Without a doubt, eating is one of the main drivers of human activity. Food -its supply, preparation, and consumption- has an impact on both domestic and public space, and it also affects the organisation of the city and its relationship with the surrounding territory, near and far.
In these sessions, experts from various disciplines offer a wide-ranging account of the relations that have been created between vital life spaces—table, house, and market—and food.
These discussions, directed and moderated by the lecturers Pere Fuertes and Gianluca Burgio, are among the workshops offered in the ETSAV (UPC) course “Food takes Command”.
19 June: 11.00 - 13.00
Dialogues about the Home | Eduardo Castillo Vinuesa and Francesc Magrinyà
Eat at home or eat out? The city and the home switch roles and are often confused. In fact, the home no longer has a single kitchen but, potentially, many more: as many as the food delivery system allows. This situation changes the usual characteristics of the domestic environment, which now partly mingles with the city and its restaurants. The kitchen and dining spaces of the home have had a central role in western culture. The system of socioeconomic relations and perceptions of food in contemporary times have brought changes in this notion of centrality which, to some extent, now belongs to the past. However, food has not lost its ability to domesticate space and transform the landscape.
20 June: 11.00 - 13.00
Dialogues about the Table | Ada Parellada and Gustavo Duch
Do we still eat at the table? Are there changes in the way we sit together at the table?

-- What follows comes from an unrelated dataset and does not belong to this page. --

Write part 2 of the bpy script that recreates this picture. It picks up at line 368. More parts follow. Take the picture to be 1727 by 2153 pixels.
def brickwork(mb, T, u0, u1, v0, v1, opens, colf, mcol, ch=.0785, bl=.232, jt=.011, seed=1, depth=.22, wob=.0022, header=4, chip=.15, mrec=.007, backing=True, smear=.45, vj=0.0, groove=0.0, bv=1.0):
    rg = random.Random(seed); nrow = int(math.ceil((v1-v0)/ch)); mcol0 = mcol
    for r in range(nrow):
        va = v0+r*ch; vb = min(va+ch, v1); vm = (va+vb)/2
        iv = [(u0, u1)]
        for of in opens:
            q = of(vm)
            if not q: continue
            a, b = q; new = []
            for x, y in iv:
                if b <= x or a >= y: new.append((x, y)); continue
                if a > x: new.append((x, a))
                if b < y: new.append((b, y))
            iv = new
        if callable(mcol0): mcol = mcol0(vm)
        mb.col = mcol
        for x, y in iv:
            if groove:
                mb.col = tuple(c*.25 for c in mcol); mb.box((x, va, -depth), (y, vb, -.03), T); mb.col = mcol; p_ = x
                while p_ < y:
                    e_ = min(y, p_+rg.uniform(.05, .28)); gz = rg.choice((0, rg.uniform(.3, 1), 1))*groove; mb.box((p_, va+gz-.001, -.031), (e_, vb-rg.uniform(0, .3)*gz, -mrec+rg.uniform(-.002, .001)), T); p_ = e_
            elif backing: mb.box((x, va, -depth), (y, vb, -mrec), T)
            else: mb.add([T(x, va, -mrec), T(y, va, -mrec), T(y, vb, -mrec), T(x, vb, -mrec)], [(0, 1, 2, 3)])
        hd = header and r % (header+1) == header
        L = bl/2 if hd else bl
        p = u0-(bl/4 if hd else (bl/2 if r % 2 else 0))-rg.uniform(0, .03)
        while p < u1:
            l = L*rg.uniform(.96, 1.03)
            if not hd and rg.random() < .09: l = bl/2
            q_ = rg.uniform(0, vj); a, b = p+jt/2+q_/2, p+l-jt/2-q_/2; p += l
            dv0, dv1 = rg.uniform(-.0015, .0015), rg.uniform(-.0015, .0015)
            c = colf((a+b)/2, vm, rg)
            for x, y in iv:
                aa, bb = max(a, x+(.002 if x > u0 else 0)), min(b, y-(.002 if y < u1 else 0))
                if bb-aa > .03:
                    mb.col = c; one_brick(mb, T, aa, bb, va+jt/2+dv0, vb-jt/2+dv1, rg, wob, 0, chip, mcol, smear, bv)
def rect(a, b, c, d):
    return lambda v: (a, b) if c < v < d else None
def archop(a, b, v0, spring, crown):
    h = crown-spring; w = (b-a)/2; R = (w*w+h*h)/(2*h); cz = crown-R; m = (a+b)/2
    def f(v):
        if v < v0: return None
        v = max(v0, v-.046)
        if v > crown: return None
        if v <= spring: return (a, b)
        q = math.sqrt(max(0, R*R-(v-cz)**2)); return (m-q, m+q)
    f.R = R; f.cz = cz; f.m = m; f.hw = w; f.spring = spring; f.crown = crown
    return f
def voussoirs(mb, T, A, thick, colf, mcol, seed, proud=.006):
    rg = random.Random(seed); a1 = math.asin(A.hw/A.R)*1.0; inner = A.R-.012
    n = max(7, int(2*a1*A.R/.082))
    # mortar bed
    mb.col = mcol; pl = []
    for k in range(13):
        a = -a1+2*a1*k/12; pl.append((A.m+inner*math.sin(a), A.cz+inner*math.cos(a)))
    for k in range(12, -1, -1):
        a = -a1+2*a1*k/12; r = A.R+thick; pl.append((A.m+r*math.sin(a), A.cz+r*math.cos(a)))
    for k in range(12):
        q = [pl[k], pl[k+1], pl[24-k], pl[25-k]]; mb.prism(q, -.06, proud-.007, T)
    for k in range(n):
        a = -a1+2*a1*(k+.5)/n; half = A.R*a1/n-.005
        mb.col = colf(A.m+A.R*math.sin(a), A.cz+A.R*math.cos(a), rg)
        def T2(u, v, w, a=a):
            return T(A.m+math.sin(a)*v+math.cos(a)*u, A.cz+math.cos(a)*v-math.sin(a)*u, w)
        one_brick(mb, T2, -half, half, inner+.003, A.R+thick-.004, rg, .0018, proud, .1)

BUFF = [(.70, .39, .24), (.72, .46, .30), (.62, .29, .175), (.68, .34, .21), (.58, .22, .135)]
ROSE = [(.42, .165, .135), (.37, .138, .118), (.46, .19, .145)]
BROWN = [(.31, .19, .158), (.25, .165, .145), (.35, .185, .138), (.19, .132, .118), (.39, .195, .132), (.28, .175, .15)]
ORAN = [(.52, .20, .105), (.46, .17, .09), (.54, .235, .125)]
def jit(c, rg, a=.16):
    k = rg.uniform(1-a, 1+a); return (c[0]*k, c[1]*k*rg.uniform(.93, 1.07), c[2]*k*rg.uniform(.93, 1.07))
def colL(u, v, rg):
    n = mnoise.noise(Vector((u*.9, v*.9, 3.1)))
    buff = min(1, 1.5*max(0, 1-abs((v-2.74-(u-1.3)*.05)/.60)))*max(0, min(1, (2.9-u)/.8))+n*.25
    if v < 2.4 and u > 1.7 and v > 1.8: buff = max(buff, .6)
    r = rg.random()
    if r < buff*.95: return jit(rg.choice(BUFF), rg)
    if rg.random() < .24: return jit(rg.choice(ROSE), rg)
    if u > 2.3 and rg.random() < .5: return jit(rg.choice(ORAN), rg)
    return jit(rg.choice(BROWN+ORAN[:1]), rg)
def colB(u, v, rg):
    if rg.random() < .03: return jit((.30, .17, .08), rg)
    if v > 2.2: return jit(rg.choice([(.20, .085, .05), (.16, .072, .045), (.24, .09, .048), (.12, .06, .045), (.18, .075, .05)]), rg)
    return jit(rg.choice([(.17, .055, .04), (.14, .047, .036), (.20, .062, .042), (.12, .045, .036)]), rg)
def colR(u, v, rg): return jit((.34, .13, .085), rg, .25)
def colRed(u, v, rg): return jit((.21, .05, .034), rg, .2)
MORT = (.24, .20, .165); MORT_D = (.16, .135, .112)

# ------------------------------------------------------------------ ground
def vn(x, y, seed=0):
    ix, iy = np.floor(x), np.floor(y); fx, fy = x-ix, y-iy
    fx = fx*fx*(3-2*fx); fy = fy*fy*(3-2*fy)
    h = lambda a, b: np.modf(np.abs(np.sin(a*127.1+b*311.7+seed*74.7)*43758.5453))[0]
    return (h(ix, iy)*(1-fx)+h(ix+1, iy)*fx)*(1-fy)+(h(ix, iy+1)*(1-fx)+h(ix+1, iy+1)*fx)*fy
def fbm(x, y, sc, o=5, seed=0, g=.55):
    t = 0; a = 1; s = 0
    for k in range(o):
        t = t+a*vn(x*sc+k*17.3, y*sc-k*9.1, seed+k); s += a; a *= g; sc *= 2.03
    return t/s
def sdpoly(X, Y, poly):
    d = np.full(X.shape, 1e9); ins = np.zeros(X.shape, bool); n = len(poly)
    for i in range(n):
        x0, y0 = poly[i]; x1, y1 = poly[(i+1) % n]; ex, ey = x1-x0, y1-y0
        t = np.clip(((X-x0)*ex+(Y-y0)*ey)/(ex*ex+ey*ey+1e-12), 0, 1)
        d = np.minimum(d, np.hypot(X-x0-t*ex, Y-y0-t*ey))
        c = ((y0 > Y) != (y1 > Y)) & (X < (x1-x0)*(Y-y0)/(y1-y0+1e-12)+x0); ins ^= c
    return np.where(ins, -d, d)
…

The places where we eat nowadays are increasingly diverse. The city today has intense, and often irregular rhythms thus obliging us to organise meals with other priorities and conditions. We eat standing next to a food truck or sitting on the steps of a building. The table often disappears as an object, only to reappear transformed in other guises and in surprising places. The object that, until recently, we used to recognise as a place of togetherness in eating is adopting different forms that restructure the relationship between food and domesticity.
21 June: 11.00 - 13.00
Dialogues about the Market | Elena Albareda and Toni Massanés
Markets are part of the complex world of agricultural production. But where do these foods come from and what territories have been altered so that cities can be fed in the way that they are today? In the past, they were connected with neighbouring territories in close formal and physical relationships. Present-day conditions have greatly transformed these relationships. The logistics and digitisation of commerce have made possible the coexistence, in the same stall, of products from nearby gardens and others from faraway parts of the world. Precisely because of this, the food choices we make in the market can transform distant territories with quite evident ecological consequences.